Begin Records to use

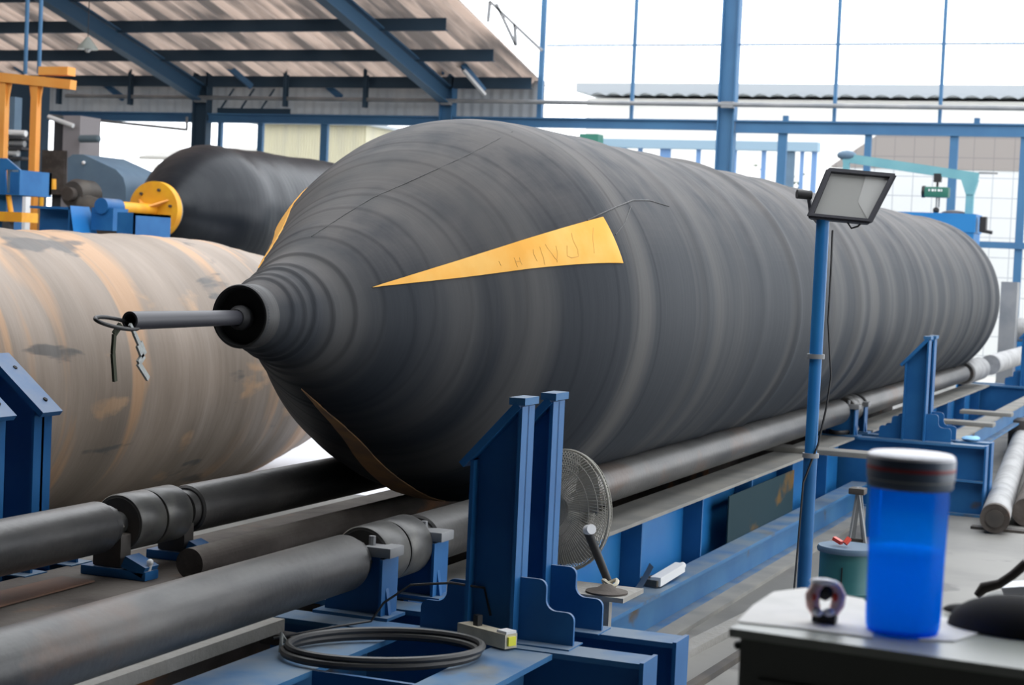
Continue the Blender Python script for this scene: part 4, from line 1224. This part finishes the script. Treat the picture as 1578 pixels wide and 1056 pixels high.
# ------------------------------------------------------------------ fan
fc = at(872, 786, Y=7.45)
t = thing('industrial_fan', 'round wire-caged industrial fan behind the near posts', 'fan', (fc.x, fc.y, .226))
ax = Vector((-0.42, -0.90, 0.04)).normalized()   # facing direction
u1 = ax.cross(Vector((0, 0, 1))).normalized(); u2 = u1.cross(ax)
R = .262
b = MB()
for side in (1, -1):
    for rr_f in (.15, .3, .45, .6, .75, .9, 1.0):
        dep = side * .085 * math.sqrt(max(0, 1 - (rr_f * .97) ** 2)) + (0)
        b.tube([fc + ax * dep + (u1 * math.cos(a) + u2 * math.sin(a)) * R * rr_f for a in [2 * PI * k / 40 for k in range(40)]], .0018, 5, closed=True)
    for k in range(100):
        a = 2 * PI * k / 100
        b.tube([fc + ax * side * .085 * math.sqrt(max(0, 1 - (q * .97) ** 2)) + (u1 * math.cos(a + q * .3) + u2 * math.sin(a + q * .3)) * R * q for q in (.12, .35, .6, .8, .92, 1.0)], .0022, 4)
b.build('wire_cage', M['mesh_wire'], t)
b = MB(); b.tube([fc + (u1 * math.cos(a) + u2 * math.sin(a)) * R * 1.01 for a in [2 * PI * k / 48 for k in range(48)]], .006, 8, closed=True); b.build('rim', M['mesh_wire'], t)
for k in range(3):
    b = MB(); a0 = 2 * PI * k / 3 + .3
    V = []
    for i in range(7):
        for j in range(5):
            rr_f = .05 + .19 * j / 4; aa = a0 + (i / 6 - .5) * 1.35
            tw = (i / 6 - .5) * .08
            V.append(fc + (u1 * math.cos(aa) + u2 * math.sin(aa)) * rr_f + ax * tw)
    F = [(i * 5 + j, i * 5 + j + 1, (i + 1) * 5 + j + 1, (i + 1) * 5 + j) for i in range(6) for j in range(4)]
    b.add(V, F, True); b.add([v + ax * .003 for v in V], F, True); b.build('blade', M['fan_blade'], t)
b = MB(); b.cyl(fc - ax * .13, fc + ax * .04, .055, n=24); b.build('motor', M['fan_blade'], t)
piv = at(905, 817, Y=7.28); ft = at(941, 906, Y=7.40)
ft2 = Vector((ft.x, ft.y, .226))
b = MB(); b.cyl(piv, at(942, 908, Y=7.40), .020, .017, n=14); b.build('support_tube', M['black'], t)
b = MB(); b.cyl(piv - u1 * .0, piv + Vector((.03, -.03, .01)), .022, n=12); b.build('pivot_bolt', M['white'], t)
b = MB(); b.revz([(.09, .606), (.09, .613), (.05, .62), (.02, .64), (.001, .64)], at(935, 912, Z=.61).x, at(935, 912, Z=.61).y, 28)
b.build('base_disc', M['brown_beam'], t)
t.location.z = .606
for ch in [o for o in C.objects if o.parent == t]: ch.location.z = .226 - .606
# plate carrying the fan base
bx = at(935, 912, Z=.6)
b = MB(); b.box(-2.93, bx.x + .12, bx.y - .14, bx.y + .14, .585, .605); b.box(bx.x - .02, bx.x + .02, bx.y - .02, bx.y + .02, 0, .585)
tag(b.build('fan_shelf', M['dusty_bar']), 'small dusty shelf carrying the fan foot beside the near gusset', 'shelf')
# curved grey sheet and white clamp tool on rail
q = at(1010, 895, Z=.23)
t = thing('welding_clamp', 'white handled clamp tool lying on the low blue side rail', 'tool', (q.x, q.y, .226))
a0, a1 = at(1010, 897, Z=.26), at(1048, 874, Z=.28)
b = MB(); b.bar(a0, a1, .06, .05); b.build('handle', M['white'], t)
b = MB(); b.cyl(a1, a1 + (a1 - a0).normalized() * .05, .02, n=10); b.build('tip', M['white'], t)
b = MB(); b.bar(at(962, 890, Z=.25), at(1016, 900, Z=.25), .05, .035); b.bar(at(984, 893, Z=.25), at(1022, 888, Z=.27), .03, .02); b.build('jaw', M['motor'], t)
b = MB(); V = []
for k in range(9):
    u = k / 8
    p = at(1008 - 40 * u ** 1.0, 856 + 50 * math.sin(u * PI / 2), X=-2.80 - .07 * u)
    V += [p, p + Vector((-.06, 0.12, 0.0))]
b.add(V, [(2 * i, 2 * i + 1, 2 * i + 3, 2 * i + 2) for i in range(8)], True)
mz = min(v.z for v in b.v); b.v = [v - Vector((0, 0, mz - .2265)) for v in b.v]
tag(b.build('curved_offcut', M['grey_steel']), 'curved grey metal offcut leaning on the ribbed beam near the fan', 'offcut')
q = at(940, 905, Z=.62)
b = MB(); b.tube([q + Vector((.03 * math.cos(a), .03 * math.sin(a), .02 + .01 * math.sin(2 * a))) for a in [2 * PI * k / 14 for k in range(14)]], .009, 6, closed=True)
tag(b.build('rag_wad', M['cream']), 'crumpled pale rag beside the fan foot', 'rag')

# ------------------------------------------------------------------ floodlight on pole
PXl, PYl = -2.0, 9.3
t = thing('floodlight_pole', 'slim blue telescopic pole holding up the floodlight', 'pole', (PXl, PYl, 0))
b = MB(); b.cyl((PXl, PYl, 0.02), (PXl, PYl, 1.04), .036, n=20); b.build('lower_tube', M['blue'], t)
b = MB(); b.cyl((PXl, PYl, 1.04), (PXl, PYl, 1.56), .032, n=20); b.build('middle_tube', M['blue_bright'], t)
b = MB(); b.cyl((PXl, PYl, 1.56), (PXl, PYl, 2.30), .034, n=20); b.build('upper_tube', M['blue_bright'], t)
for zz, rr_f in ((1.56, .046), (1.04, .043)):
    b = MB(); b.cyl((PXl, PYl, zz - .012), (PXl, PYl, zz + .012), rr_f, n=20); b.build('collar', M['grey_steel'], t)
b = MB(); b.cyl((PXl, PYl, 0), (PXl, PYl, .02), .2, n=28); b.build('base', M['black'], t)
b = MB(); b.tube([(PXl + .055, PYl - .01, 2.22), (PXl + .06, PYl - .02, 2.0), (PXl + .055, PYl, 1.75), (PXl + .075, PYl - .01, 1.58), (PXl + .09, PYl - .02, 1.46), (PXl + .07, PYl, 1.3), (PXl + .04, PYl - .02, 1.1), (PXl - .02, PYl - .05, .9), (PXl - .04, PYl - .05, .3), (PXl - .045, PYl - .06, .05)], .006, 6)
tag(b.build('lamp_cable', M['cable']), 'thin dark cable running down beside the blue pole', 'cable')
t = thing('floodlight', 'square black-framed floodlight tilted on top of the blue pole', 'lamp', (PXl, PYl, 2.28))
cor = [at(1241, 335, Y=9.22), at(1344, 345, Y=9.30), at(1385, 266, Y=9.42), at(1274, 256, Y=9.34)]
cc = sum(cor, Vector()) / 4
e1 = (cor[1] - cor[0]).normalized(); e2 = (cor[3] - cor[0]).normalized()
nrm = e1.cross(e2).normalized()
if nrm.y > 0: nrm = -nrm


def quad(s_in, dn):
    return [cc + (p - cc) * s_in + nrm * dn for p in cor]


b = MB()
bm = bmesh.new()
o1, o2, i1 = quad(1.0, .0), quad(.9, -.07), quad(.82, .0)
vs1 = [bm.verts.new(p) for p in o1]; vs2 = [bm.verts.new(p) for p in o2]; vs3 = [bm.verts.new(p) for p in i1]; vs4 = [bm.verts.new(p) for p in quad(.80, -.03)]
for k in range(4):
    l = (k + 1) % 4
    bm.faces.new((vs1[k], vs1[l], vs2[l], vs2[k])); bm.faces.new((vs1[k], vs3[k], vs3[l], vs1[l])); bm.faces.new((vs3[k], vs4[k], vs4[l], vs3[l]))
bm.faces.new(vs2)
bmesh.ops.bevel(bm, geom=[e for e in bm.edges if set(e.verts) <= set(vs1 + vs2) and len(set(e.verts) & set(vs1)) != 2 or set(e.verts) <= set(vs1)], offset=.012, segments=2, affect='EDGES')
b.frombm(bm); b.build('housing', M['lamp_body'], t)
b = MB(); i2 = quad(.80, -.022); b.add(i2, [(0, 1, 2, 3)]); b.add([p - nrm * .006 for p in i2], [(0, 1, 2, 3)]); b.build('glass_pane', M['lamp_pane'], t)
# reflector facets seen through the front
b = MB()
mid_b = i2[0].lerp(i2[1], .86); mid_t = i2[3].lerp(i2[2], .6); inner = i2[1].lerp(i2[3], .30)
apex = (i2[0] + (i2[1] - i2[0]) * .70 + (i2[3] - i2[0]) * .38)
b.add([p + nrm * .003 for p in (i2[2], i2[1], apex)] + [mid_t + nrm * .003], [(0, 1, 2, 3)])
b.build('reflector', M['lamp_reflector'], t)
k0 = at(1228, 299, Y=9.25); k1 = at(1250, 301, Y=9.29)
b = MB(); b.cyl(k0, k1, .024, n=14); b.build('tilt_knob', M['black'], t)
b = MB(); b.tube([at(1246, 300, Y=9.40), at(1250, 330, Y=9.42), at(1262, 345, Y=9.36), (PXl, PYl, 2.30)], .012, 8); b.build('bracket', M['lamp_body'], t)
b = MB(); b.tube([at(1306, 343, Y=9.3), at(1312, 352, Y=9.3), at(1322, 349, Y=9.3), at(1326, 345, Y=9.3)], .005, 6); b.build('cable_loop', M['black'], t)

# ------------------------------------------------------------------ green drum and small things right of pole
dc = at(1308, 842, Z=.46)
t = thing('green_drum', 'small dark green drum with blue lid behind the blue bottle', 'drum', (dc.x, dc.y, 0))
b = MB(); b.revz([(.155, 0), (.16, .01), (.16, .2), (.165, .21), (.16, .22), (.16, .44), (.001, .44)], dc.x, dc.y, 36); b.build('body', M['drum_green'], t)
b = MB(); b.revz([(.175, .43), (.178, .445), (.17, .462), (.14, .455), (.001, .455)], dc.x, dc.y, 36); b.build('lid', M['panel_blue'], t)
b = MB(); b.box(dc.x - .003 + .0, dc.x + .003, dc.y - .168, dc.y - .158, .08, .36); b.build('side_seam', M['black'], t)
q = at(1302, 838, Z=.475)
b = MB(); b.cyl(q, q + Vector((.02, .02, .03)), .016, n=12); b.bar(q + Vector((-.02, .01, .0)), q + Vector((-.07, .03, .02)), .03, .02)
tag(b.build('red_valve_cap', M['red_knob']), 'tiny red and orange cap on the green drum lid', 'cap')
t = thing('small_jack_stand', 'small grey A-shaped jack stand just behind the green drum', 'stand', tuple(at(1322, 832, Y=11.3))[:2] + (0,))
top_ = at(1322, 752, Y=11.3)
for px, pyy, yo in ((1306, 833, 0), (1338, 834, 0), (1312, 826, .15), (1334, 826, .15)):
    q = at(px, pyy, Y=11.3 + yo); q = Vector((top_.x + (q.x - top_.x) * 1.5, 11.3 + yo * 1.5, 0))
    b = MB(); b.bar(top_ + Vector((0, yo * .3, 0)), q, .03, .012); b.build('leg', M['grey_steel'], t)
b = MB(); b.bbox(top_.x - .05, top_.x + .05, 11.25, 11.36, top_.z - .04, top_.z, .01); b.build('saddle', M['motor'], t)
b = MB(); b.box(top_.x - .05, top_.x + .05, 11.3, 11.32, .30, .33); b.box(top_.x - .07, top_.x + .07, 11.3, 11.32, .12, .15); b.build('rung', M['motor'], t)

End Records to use
Begin Records to use

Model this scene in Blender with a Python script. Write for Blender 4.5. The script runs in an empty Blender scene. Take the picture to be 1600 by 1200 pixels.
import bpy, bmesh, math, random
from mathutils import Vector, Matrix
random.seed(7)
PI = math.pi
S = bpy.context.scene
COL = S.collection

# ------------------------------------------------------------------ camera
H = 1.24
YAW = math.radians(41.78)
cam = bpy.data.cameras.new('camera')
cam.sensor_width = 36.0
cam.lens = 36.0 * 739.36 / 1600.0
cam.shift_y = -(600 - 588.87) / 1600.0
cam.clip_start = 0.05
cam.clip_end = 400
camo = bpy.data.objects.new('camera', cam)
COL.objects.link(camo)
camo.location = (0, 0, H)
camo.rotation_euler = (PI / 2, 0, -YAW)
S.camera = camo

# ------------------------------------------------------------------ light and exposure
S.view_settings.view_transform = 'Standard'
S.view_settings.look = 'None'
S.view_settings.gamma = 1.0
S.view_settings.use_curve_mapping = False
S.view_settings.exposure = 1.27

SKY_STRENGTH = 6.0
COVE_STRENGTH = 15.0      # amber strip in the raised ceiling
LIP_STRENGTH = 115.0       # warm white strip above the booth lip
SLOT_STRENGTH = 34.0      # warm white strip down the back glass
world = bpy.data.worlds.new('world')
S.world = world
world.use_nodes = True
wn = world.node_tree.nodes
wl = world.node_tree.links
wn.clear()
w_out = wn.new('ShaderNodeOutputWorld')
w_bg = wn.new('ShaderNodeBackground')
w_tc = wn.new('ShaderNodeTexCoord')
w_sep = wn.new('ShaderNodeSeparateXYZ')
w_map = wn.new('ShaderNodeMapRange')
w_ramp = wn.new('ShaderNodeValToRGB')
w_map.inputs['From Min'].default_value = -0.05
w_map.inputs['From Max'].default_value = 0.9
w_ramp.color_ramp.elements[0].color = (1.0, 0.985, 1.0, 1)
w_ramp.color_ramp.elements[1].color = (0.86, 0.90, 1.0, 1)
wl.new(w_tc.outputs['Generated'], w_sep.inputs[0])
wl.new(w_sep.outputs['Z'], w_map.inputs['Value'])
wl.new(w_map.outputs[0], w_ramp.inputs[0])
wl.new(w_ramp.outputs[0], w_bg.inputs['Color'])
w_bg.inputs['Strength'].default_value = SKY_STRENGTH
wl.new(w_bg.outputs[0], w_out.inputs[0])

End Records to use

Determine how many lines contain the word "Blender" and reply with that number alone.

2